É desta forma que, depois de sublimar em lágrimas a incapacidade de resolver o desamparo em que vive, talvez porque, como sugere o narrador, as lágrimas não sejam mais do que o alívio de uma ofensa (185), Blimunda se defende da tentativa de violação de um frade, matando-o com o espigão do companheiro (345). Em última análise, de modo não menos simbólico, e aceitando a dimensão fantástica do universo narrativo, em estreita aliança com os ideais humanistas do seu autor, é ela a principal responsável pela inscrição de uma linha de esperança na restauração futura dos valores (amor, amizade, rebeldia perante as normas instituídas) postos em cena pela trindade terrestre, composta por si, por Baltasar e por Bartolomeu (169). Assim recolhe e preserva Blimunda a vontade de Baltasar, que encontra a arder no auto-de-fé a que assistimos nos parágrafos finais da obra; assim culmina a procura que seis vezes a levara a passar por Lisboa, “esta era a sétima” (356), repetindo “um itinerário de há vinte e oito anos” (357), e assim se encerra um ciclo que, porém, apenas suspende a dinâmica de mudança social e religiosa que a trindade ilustra, até que, noutros espaços e noutros tempos, um outro narrador venha a fazer reaparecer a vontade de Baltasar e do que ele representa (cf. Arnaut, 2006).

 

Referências

ARNAUT, Ana Paula (2006). “O outro lado da personagem: a (re)criação de Blimunda”, in Carlos Reis (org.), Figuras da ficção. Coimbra: CLP. 39-53.

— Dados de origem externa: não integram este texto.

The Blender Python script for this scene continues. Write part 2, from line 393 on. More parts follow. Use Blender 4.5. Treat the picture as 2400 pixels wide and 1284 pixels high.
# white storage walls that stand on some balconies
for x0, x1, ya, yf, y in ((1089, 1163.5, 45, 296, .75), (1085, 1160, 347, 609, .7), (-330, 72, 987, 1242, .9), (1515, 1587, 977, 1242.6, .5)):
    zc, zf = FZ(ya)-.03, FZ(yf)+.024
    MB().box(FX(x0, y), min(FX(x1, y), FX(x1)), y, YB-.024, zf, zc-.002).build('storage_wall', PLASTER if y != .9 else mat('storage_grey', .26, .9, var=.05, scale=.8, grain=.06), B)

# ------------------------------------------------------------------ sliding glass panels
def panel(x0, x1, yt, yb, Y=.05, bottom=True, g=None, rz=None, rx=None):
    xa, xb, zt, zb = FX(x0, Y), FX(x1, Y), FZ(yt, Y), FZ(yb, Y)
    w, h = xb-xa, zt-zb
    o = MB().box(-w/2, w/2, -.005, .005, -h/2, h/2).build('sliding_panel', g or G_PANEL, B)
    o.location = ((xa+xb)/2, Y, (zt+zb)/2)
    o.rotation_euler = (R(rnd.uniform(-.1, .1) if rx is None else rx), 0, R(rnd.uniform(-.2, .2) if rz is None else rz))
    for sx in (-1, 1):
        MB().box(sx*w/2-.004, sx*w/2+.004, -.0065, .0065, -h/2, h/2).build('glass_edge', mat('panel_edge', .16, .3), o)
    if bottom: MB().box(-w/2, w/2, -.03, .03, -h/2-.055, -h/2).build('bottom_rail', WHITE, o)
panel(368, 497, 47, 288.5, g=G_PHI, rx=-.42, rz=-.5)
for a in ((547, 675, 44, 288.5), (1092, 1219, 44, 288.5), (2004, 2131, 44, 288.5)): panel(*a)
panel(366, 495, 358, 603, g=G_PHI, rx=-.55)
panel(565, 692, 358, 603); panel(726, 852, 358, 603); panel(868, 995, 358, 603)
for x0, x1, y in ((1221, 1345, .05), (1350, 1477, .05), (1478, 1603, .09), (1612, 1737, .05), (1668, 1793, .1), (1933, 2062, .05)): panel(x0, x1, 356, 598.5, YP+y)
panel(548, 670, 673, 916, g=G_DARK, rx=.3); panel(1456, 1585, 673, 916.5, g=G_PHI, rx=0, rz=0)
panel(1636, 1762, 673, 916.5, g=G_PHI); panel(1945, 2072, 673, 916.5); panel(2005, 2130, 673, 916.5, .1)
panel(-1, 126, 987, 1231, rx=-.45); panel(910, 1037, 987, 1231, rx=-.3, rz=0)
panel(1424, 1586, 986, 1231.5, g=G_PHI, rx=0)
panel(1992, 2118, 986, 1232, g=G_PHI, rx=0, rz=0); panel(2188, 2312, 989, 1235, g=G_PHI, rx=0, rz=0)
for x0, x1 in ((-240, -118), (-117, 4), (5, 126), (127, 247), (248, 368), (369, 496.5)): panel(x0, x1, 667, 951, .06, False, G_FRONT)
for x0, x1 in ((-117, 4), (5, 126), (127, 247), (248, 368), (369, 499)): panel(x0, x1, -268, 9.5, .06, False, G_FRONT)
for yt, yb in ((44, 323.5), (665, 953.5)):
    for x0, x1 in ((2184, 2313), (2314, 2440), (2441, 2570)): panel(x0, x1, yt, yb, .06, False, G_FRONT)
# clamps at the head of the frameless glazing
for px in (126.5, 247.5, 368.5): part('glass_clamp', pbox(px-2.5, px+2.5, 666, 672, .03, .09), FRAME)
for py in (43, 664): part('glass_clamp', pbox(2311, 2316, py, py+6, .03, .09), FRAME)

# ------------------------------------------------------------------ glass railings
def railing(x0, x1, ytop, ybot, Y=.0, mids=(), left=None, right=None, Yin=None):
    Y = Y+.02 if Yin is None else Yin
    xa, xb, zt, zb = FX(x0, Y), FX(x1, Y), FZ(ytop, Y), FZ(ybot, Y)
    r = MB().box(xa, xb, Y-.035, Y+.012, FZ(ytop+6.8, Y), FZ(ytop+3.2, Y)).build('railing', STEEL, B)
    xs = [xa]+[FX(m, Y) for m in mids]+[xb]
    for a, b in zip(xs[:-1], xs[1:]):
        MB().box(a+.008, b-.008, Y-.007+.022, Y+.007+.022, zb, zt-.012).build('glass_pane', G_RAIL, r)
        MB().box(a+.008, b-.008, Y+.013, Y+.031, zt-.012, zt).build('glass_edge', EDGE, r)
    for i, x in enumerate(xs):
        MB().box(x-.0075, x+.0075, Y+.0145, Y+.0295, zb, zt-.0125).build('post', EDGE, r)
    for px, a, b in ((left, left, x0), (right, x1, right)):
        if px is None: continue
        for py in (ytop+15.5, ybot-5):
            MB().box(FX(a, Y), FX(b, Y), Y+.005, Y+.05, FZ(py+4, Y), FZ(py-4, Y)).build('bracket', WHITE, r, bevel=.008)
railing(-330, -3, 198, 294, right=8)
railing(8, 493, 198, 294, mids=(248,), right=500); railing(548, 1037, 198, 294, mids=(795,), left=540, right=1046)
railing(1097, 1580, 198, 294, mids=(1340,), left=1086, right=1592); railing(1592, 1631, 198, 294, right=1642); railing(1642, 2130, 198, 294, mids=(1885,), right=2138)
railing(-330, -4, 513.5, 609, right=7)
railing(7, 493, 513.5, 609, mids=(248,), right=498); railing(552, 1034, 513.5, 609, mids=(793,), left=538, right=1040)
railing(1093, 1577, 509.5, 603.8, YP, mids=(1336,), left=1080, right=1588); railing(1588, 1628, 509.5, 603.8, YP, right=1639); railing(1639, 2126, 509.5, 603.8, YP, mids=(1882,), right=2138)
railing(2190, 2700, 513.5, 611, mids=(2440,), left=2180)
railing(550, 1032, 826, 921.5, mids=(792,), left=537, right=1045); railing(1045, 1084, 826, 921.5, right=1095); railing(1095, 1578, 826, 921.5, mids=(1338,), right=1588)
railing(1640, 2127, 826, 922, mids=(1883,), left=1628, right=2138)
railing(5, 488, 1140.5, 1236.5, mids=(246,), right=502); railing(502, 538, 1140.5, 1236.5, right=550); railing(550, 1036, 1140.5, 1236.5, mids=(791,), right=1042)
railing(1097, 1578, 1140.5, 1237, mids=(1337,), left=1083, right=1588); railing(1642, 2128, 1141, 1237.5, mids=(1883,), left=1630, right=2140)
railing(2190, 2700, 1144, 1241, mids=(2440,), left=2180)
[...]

CHAVES, Castelo Branco (tradução, prefácio e notas) (1983). O Portugal de D. João V visto por três forasteiros. Lisboa: Biblioteca Nacional. 

MARINHO, Maria de Fátima (2009). A lição de Blimunda. Porto: Areal.

REIS, Carlos (2015). Pessoas de livro. Estudos sobre a personagem. Coimbra: Imprensa da Universidade de Coimbra.

RICHARDSON, Brian (2012). “Unnatural narratology: basic concepts and recent work”. Diegesis. 1.1: 95-103.

SANTA-BÁRBARA, José (2013). Vontades. Uma leitura de Memorial do convento. Lisboa: Caminho.

SARAMAGO, José (1982). Memorial do convento. Lisboa: Caminho.

––––– (1990, 15 maio). “Blimunda, nome com música”. Jornal de Letras, Artes e Ideias. nº 410: 29.